Peabody Has City-Run Farm Employees Belong To Retirement System

SEPTEMBER 2000 - Have
you ever heard of a city in Massachusetts that owns its own farm? Well,
we hadn't either until Jim O'Brien, with the title of Farm Manager, ran
for a seat on the Peabody Retirement Board as a member of the Peabody
Retirement System.

It seems that a fellow named John Thorndike was granted a parcel of
land by the English monarch back in the 1600's. The land was known as
Hog Hill. Throughout the years the land was sold to a series of private
owners the last of whom was Austin Smith.

In
1976 Smith sold the land, which is now known as Brooksby Farm, to the
City of Peabody for $1.2 million. It is 232 acres in size, with over
110 acres of hardwood and evergreen forest. There are over 3.7 miles of
scenic trails which wind throughout farm and woodland allowing visitors
a unique natural vista amidst the North Shore. A newly constructed barn
is home to a variety of farm animals including sheep, goats, ducks,
chickens, pigs, and even a llama.

Brooksby
Farm has its own line item budget within Peabody's municipal budget and
consistently, after all operating expenses are deducted, shows a profit
to the city. Customers are able to pick their own strawberries,
raspberries, blueberries, apples, and Christmas trees. The farm
produces 25,000 bushels of apples, of which there are 36 different
varieties. The farm also produces 80,000 pepper plants for Shaw's
Supermarkets and Shop & Save.

The
Farm is operated by three full-time employees who are members of the
Peabody Retirement System. There are also thirty part-time employees
consisting of some Peabody High School students and some migrant
workers from Jamaica, Puerto Rico, and Mexico who work six to ten
months of the year. Some of the migrants are housed in a bunkhouse
facility on the farm.

Three
ponds provide for irrigation, wildlife habitat, and recreation areas.
Picnic areas are conveniently located near the main barn. Brooksby Farm
is the site of the city's Annual Harvest Festival held in October. It
provides the residents of Peabody with valued conservation,
agriculture, recreation, and educational opportunities.

Manager
Jim O'Brien is a Peabody native who started working summers while a
student at the University of Maine at Orono from which he graduated in
1979 as a State Forestry major. He was hired full-time in 1980, and
shortly thereafter he married his wife Liz (Elizabeth) and together
they have two children, Kate and Pat.

The
farm is open seven days a week from 9:00 a.m. to 5:00 p.m. all year
long, except for April and May.

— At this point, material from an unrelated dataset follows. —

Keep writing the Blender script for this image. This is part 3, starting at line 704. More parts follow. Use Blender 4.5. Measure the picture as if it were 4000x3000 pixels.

They operate a full farm stand store.
Brooksby Farm's peak period is September and October and for the first
time they will be selling pasteurized cider. Sixth and seventh grade
students from the Peabody School System conduct an ecological study of
the three ponds on the property annually. Hayrides are provided on
weekends and student field trips are conducted all year long.

Quite a farm smack in the middle of a suburban city like Peabody.